1. A precast module comprising an open bottom; a first side wall comprising a sloped recessed channel secondary seal line configured to capture seeping water; a second side wall spaced apart from the first side wall, a rear wall; and a functional top surface comprising a first portion having a planar surface and a second portion having an inclined or curved surface, such that at least one of the first side wall, the second side wall, and the rear wall comprises an access opening configured for human access, the interior space created between the first side wall, the second side wall, the rear wall, and the functional top surface is configured to serve as a refuge or storage space, and the functional top surface is configured to serve as part of a community or recreational space.

2. The precast module of claim 1 further comprising a threaded connector rod sleeve.

3. The precast module of claim 1 further comprising a bumper pad affixed to the exterior of at least one of said walls.

4. The precast module of claim 1 further comprising a plurality of shear keys cast into two or more of the first side wall, the second side wall, and the rear wall.

5. The precast module of claim 1 wherein the first side wall further comprises embedded pipe along at least one edge.

6. A structure formed from a plurality of precast modules, the structure comprising a first precast module comprising a first side wall comprising a sloped recessed channel secondary seal line configured to capture seeping water, a second side wall spaced apart from the first side wall, a rear wall, and a functional top surface comprising a first portion having a planar surface and a second portion having an inclined or curved surface such that at least one of the first side wall, the second side wall, and the rear wall comprises an access opening, the interior space created between the first side wall, the second side wall, the rear wall, and the functional top surface is configured to serve as a refuge or storage space, and the functional top surface is configured to serve as part of a community or recreational space, and an open bottom; a second precast module comprising a first side wall, a second side wall spaced apart from the first side wall, a rear wall, and a functional top surface comprising a first portion having a planar surface and a second portion having an inclined or curved surface, and an open bottom; such that the second precast block side wall is affixed to a first precast block side wall.

7. The structure of claim 6 further comprising a plurality of additional precast modules, each of the plurality of additional precast modules affixed to at least one other of the plurality of additional precast modules.

8. The structure of claim 7 further comprising a plurality of connection rods extending through sleeves provided in the plurality of additional precast modules.

9. The structure of claim 7 further comprising a concrete ground slab.

10. The structure of claim 9 further comprising a cast in place concrete ground slab comprising covering a bottom portion of the side and rear walls of the plurality of additional precast modules.

11. The structure of claim 7 wherein the plurality of precast modules forms a skate park, and where at least a portion of the precast module is configured to serve as a refuge center.

12. The structure of claim 7 wherein the plurality of precast modules forms a swimming pool, and where at least a portion of the precast modules is configured to serve as a refuge center.

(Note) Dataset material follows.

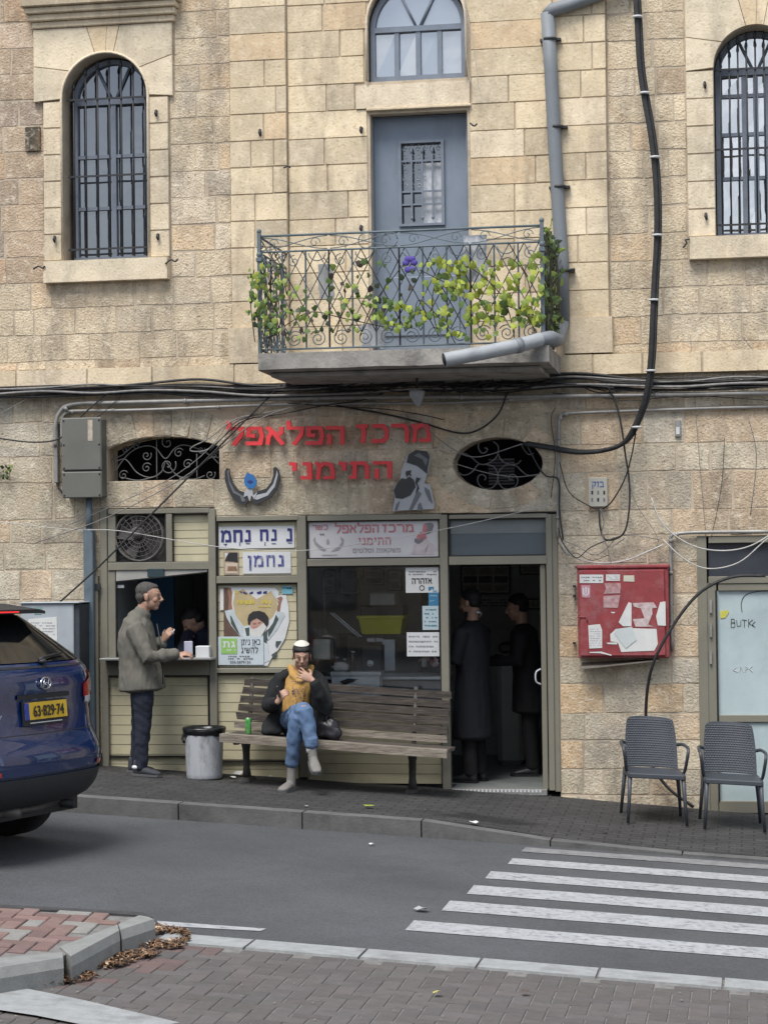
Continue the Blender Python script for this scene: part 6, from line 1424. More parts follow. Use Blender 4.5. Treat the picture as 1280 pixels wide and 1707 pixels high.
for k, (x, y, w_, h_, lab) in enumerate(((560, 1095, 14, 22, 'dark jar of preserves nearest the crumpled paper'), (575, 1098, 10, 20, 'slim jar beside the dark preserves jar'), (588, 1085, 12, 34, 'tall dark bottle beside the kitchen scale'))):
    e = empty('jar', P(x, y+h_, .5), lab, 'jar'); q = MB(); p0, p1 = P(x, y+h_, .5), P(x, y, .5); r_ = w_/2/180; q.tube([p0, p0+(p1-p0)*.75, p0+(p1-p0)*.85, p0+(p1-p0)*.9], [r_, r_, r_*.6, r_*.6], 10); q.build('jar_glass', mat('brown_preserve', (.08, .035, .025), .25, .4, 20), parent=e); q = MB(); q.cyl(p0+(p1-p0)*.9, p1, r_*.65, 10); q.build('lid', M_steel, parent=e)
sg_ = empty('red_sweet_bag', P(722, 1110, .25), 'red and white snack bag under the handwritten sheet', 'bag'); q = MB(); blob(q, P(722, 1104, .25), (.05, .03, .05), 5, .5); q.build('bag_body', mat('red_white_wrapper', (.4, .05, .07), .4, .3, 20, col2=(.6, .55, .55)), parent=sg_)
thing_box('white_cup', 702, 1098, 710, 1112, .3, .06, M_white, 'white paper cup left of the red snack bag', 'cup', .01)
# framed pictures and notices at the back of the shop
M_pf = mat('black_frame', (.015, .015, .016), .5); M_pp = [mat('dim_photo_%s' % n_, c_, .7, .4, 40) for n_, c_ in (('a', (.32, .30, .27)), ('b', (.14, .12, .12)), ('c', (.5, .48, .45)))]
YBk = RYB-.06
def photo_frame(x0, y0, x1, y1, nx, nz, lab, Y=YBk):
    e = empty('picture_frame', P((x0+x1)/2, y1, Y), lab, 'picture frame', 'framed pictures inside the shop'); q = MB(); wbox(q, x0, y0, x1, y1, Y, Y+.03, .004); q.build('frame', M_pf, parent=e)
    k = 0; q = MB(); wbox(q, x0+2, y0+2, x1-2, y1-2, Y-.003, Y-.001); q.build('mount', M_pp[2], parent=e)
    for i in range(nx):
        for j in range(nz):
            w_, h_ = (x1-x0-6)/nx, (y1-y0-6)/nz; q = MB(); wbox(q, x0+3+w_*i+1.5, y0+3+h_*j+1.5, x0+3+w_*(i+1)-1.5, y0+3+h_*(j+1)-1.5, Y-.006, Y-.004); q.build('photograph', M_pp[(i*2+j) % 2], parent=e)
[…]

13. The structure of claim 7 wherein the plurality of precast modules forms amphitheater seating, and where at least a portion of the precast modules is configured to serve as a refuge center.

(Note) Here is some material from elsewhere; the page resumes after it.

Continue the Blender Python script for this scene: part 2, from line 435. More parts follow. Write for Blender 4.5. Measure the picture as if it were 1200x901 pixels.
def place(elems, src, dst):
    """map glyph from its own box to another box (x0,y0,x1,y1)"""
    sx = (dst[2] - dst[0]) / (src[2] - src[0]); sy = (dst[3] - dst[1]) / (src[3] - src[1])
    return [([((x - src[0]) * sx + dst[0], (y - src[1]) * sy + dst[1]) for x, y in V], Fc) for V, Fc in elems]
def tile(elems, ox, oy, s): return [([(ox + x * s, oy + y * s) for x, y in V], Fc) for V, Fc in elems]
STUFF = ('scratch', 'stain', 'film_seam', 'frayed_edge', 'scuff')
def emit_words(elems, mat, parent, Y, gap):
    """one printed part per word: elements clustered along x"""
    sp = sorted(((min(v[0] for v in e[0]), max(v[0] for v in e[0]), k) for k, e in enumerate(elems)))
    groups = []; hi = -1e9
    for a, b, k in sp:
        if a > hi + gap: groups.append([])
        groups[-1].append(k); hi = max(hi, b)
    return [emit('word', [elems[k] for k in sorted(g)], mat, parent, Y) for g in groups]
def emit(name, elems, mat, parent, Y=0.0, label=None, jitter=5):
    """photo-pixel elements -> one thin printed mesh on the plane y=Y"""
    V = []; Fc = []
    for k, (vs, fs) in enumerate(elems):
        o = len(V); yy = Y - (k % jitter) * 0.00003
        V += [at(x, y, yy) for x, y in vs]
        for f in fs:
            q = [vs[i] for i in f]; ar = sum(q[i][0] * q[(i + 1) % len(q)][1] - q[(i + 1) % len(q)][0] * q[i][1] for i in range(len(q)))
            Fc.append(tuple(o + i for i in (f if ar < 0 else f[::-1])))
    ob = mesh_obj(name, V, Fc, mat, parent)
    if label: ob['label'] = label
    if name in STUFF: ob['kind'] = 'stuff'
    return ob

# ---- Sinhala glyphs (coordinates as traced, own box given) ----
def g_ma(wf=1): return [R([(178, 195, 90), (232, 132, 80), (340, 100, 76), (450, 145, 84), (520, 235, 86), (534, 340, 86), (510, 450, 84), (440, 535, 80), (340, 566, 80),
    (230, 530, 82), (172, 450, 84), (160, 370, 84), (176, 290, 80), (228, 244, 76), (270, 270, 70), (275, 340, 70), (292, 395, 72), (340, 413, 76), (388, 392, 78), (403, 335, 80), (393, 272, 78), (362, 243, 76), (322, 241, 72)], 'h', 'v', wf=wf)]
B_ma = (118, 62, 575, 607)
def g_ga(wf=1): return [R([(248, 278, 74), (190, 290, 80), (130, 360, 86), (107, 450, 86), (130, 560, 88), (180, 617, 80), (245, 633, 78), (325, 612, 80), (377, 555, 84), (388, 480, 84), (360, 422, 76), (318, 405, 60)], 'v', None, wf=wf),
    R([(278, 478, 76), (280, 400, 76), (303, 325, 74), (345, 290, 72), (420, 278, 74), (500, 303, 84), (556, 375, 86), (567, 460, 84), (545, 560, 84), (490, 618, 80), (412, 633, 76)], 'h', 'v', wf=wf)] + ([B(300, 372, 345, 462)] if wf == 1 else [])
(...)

14. A method of assembling a structure from a plurality of precast modules, the method comprising providing a plurality of precast modules, each of the plurality of precast modules comprising a first side wall comprising a sloped recessed channel secondary seal line configured to capture seeping water, a second side wall spaced apart from the first side wall, a rear wall, and a functional top surface comprising a first portion having a planar surface and a second portion having an inclined or curved surface such that at least one of the first side wall, the second side wall, and the rear wall comprises an access opening, the interior space created between the first side wall, the second side wall, the rear wall, and the functional top surface is configured to serve as a refuge or storage space, and the functional top surface is configured to serve as part of a community or recreational space, and an open bottom; connecting each of the plurality of precast modules to at least one other precast module, such that the functional top surface top surfaces of the plurality of precast modules form a contiguous functional surface, and the interiors of the plurality of precast modules forms refuge or storage spaces.

Description

BRIEF DESCRIPTION OF THE DRAWINGS

(1) FIG. 1 is a bottom isometric view of a first example precast refuge cell.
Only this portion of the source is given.